老い

 
働くおっさん劇場》を見て笑い死んでいるですこです。北海道圏では放送していませんが、みなさん視聴していますか? 見た方がいい。あんな面白いテレビ番組はそうそうありません。
 
 たまに押し入れを整理してみる。洋服はあまり買わない方だが、捨てられない性質なので十年前に買った服とかがわんさか出てくる。引き出しの中で畳まれていた白のサテンパンツの折り目がヤニで黄色く焼けていた。サイズは29インチ、数年前まではコイツにベルトを掛けて履いていたのだった。試しに履いてみたが、履き切れない上に脱ぐのに時間が掛かった。
 片づけを始めるといつも邪魔をするのが、懐かしい本たちである。クイック・ジャパンの創刊号や、男組や和田ラヂヲの漫画を読み耽る。『ぼのぼの』を探したが見当たらなかった。掻き回したお陰で、余計に散らかってしまった。
 
 番号持ち運びで端末販売台数が急増しているらしい。
 SBの遣り口はいまに始まった事ではないし、興味がない。結局三社を比較しても利用料金には大して違いがなく、買い換えの理由はデザインや企業イメージなのだろうか。

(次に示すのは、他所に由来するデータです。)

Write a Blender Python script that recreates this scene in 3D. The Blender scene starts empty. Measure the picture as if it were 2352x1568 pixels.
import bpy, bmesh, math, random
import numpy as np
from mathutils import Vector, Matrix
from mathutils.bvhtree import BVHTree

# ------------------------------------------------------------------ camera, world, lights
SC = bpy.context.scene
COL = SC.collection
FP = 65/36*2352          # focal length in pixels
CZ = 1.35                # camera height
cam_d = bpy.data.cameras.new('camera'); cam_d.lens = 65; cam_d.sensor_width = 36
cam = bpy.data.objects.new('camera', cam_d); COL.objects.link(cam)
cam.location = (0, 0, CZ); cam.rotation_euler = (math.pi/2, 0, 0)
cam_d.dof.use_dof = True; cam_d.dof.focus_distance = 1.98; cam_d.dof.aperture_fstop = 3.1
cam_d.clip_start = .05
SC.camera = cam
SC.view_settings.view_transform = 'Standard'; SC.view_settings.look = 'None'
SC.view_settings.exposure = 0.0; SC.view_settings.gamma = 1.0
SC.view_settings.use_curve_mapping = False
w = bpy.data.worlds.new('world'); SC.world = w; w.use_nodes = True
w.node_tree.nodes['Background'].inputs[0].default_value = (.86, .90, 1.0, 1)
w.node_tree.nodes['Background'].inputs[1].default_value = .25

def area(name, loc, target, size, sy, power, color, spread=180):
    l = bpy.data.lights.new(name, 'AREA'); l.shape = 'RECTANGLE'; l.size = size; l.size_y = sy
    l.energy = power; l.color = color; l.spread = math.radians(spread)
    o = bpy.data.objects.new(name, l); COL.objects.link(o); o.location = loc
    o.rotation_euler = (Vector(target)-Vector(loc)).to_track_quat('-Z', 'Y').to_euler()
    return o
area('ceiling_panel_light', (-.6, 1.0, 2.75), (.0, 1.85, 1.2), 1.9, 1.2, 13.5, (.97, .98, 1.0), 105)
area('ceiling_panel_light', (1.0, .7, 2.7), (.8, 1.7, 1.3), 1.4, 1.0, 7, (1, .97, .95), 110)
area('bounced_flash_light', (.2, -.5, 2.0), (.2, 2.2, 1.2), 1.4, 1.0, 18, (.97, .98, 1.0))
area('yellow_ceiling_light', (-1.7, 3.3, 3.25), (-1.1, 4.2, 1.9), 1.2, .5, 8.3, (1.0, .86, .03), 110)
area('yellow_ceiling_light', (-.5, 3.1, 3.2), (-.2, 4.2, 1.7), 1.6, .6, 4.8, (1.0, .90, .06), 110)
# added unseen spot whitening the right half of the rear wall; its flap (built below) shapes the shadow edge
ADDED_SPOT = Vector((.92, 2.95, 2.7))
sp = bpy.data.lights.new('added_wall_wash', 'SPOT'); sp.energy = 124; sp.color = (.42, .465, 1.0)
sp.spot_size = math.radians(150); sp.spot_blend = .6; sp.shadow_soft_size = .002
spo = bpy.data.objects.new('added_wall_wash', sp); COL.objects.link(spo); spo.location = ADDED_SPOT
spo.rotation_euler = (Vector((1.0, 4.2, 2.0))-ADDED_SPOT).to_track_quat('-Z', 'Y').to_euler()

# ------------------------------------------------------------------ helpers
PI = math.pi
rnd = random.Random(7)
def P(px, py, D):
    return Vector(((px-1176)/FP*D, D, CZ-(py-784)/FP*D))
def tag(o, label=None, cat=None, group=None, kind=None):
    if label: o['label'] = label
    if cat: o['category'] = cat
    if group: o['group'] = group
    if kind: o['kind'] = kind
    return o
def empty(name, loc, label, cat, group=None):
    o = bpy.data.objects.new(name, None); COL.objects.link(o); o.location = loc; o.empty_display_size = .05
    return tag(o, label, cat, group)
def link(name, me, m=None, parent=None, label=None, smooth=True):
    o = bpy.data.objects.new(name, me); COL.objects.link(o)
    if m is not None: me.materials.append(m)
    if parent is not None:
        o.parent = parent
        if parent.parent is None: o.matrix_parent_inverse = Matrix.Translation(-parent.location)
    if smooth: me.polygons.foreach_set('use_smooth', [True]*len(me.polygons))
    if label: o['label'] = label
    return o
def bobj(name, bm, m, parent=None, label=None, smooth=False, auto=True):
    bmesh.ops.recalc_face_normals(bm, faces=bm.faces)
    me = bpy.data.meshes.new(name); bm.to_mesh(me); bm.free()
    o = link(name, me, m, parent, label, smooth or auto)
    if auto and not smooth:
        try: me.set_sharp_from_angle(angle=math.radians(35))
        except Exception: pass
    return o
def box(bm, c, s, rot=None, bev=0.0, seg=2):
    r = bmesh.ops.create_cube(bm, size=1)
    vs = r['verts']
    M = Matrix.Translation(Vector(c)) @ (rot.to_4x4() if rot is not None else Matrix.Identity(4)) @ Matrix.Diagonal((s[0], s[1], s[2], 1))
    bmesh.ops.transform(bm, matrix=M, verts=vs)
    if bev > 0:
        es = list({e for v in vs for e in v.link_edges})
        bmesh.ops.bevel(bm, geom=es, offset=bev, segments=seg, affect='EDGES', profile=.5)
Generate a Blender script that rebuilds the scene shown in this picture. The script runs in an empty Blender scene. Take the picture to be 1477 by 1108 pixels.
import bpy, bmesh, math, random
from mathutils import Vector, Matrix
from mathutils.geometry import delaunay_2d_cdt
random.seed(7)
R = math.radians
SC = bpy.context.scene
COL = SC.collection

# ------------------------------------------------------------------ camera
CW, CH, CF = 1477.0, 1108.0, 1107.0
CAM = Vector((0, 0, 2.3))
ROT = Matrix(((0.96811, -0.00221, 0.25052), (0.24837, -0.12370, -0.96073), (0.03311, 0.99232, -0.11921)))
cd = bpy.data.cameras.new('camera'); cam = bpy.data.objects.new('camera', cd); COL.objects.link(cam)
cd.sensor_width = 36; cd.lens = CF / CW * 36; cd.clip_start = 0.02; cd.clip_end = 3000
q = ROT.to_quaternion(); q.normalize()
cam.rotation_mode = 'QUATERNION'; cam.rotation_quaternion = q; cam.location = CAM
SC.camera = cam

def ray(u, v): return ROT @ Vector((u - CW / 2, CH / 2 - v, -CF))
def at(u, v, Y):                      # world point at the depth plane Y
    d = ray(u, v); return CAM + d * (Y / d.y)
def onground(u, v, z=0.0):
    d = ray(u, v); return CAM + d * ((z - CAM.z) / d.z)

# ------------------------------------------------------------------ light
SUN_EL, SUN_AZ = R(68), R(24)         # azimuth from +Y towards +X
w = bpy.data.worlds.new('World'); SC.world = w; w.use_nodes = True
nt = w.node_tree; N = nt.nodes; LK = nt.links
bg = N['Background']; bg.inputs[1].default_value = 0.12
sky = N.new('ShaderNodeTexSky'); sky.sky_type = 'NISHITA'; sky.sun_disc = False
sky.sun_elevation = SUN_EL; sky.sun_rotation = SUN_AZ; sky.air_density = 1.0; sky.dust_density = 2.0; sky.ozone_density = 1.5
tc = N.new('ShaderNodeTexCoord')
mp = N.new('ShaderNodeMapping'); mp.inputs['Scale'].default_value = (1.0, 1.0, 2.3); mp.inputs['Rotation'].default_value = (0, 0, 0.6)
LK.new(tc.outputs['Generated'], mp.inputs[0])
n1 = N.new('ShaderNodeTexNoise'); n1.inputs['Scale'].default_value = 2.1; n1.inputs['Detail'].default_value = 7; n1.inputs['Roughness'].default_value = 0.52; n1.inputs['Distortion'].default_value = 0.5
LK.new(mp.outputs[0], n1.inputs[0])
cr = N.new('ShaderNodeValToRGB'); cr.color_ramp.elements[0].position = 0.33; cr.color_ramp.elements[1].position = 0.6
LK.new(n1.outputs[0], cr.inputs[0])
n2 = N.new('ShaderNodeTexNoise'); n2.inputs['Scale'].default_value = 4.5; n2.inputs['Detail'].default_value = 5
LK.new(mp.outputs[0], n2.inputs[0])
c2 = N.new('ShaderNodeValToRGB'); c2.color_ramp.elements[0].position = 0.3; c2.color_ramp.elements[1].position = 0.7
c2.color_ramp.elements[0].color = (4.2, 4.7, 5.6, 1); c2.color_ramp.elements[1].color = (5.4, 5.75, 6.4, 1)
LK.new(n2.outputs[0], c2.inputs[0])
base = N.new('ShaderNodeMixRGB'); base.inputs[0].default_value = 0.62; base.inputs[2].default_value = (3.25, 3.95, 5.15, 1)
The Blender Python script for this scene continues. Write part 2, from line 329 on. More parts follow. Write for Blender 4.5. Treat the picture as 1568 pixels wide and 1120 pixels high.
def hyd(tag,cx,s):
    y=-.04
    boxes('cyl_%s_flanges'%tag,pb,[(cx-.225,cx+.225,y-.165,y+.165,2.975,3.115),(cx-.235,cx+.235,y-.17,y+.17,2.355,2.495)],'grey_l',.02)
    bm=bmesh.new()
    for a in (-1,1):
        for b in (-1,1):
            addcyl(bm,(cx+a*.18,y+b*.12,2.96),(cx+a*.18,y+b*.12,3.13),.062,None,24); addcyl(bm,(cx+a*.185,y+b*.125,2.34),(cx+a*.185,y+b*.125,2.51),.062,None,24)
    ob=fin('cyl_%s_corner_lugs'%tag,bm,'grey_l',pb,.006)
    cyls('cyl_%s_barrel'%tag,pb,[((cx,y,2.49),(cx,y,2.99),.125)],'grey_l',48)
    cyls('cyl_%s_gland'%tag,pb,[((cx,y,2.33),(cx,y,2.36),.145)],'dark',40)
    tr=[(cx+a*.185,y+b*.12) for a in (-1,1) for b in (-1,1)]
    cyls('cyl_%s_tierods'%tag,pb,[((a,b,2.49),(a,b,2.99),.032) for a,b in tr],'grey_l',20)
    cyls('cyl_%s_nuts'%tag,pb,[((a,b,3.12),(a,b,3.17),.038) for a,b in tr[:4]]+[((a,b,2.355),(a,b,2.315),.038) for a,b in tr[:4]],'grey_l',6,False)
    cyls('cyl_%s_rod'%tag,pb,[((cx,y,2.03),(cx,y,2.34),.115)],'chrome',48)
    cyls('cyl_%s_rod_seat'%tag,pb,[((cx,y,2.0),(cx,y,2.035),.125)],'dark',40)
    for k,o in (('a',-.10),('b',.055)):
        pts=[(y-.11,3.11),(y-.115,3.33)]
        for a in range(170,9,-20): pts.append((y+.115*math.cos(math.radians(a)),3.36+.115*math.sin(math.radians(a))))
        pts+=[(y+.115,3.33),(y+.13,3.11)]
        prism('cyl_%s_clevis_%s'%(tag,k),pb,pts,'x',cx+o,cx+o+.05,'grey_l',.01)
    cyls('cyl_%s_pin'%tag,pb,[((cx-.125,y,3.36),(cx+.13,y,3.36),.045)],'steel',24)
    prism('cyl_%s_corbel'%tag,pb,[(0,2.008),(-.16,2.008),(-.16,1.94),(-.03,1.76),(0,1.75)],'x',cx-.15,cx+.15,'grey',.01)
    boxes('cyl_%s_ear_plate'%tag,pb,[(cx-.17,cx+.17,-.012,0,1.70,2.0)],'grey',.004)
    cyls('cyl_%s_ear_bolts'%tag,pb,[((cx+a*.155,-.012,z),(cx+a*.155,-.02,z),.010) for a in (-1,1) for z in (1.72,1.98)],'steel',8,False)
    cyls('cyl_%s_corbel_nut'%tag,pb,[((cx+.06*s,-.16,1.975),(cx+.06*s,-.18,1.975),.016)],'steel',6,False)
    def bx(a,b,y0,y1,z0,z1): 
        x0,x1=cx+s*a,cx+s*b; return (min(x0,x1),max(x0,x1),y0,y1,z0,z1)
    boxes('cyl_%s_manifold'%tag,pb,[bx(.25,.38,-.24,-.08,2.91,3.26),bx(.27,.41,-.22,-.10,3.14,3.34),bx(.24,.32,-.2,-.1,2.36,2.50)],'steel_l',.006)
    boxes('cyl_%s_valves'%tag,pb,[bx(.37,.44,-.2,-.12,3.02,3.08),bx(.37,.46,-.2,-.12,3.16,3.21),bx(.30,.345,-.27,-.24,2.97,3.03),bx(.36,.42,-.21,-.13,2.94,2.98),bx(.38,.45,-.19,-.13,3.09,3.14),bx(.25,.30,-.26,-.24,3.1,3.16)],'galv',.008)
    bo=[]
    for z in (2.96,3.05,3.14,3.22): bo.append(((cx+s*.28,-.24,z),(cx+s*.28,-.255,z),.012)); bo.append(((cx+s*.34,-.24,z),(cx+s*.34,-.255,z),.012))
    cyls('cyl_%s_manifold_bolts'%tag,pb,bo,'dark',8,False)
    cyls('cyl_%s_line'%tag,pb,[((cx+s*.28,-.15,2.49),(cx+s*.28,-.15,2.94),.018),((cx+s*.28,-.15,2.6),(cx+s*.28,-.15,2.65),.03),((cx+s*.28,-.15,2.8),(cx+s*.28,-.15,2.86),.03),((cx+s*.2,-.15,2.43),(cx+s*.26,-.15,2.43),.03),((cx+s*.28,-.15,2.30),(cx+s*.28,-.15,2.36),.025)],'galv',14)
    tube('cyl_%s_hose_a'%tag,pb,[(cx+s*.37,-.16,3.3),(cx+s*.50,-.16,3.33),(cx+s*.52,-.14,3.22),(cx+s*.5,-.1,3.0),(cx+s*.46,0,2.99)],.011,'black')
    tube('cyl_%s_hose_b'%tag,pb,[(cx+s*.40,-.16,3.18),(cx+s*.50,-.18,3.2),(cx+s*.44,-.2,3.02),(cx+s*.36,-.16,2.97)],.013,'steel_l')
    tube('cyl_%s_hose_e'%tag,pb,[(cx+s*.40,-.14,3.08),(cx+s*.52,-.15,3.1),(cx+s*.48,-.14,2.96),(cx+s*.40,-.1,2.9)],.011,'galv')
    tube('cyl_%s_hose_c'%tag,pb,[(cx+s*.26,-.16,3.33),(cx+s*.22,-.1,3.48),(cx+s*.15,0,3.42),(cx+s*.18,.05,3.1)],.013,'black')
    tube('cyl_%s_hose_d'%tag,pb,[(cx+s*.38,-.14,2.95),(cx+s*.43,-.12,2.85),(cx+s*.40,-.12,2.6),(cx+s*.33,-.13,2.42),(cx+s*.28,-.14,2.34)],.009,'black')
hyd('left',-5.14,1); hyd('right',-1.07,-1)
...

 ぼくも最新型に買い換えて数ヶ月経つが(既に後継機種が出ている!)、無線機能も音楽機能も使っていない。電話とメールとカメラがあればそれでいい。買い換えて一番感動したのは、バッテリーの持ちの良さだった。
 とはいえ、もしぼくが若かったのなら新しい携帯電話に一喜一憂していただろうと思う。ぼくが初めて携帯電話なるものを手にしたのは、たしか24歳くらいの時だったか、友人が「タダだから」と押しかけてきて、パンフを置いていったのがキッカケだった。
 それまでは“持たされていた”ポケベルを使っていた。持たせたのは会社ではなく、当時の彼女である。まったくウンザリするくらいカタカナのメッセージが来た。「イマドコ?」「オヤスミ」「アイシテル」。返事を怠ると「アイタイ」と言い出すので、電話器にビープ音を当てて速攻返事を送っていた。
 愛情もあったのだろうが、彼女は暇人でもあった。司法書士の娘で、家事手伝いだった。まあ、金持ちの娘である。デカダンな男に母性本能をくすぐられる――というチープな構図だ。
 例えば、毎週日曜日に朝から映画を観に行ってラブホのサービスタイムを享受しきって夜は居酒屋、という一連の流れは、若かりし日のぼくでも耐え難かった。
 もちろん彼女を愛してはいたが、辛い日もあった。それらを縛り付けていたのはにっくきポケベルであった。それさえなければヒラリとかわせられたものを!
 
 携帯電話が席巻しているいまのヤング諸君は、目の下に隈を作っていてさぞかし大変だろうと思う。しかもメールなんかもサクッと出来るから浮気のチャンスも多々あるだろう。チンコの乾く暇もないし、マンコは濡れる暇もないだろう。じゃあなんでチンコは予め湿っているのかって、脂汗に決まってる。
 
 こう考えていくと携帯電話って恐ろしい。『携帯電話がなかった時代はいったいどうしていたのだろう?』なんてのは愚問で、廃棄された携帯電話の山はもはや貝塚に等しいわけで。
 もう、真っ新な余暇なんか無いと思った方がいい。孤独の鬱屈が手軽に、無軌道かつ無差別に放射されて、どこかに着信する。処理しきれないのだ。
 窓に小石をぶつけたり、タンタンと舌打ちで呼んだり、公衆電話から電話をして親に切られたり、そういう“無駄”がなくなった。
 最近のほとんど全ての若者による破廉恥な事件を咎める大人たちがやろうとしている事は、吹き出してしまった粉状の情報をなんとか素手で押さえ込もうとしているとしか思えない。
 もう無理だし、やるべきではない。咳き込んでればいい。いつの時代も、人は人に出会いたくて仕方がないのだ。浅はかな貞淑を気取った大人が謳う矛盾は、無いのである。
 
 若者よ、ぼくも混ぜてくれないか。スナック菓子は用意しておく。